The G8 leaders agreed at the annual summit in Italy's L'Aquila on Thursday to support a goal of cutting global emissions by 50 percent by 2050 and of reducing emissions in wealthy countries by 80 percent.

"The goal is good. But it didn't make clear how to get there in the more immediate future," Chhibber told China Daily. "We need more specific targets that lead up to that long-term goal."

The targets also failed to address the problem of how developing countries would get the funding and technologies to fight climate change, he said.

Leaders of the G8 industrialized countries - Canada, France, Germany, Italy, Japan, Russia, United Kingdom and the United States - and five leading emerging economies - India, China, Mexico, Brazil and South Africa - met on Thursday to discuss the economy, climate change, trade and other international issues.

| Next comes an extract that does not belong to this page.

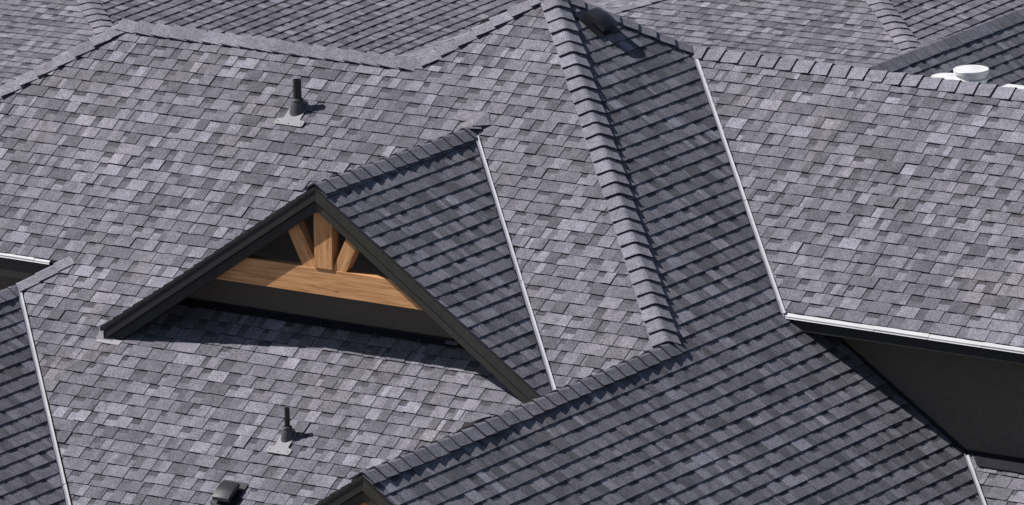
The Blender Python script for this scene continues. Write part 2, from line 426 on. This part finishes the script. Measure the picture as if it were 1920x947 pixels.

On Thursday, Chinese State Councilor Dai Bingguo said in L'Aquila that China has always attached great importance to climate change and has made constant achievements in energy saving and emissions reduction in the past years.

Dai, who attended the Major Economies Forum (MEF) on energy security and climate change on behalf of President Hu Jintao, said China is the first developing country to launch a national plan for coping with climate change.

In the plan, China has set a goal of cutting energy consumption per unit of gross domestic product (GDP) by some 20 percent from 2005 to 2010. China has also agreed to reduce emissions of its main pollutants by 10 percent. Other goals are to raise the forest coverage rate from 18 percent to 20 percent, and to increase the proportion of renewable energies in primary energy resources from 7.5 percent to 10 percent.

Of the 4 trillion yuan ($586 billion) stimulus package announced by the Chinese government last year, 580 billion yuan would be used on climate change projects, Dai said at the forum. China's efforts in energy saving and emissions reduction have been successful in recent years, Dai said. According to incomplete statistics, energy consumption per unit of the GDP has decreased by 10.1 percent in the past three years.

Food assistance

Dai also urged the international community to increase assistance to Africa and other underdeveloped regions despite the financial turmoil.

"Assistance to Africa should grow, not drop, even though the international financial crisis is still widening and deepening," Dai said, while attending a meeting on food safety at the G8 summit.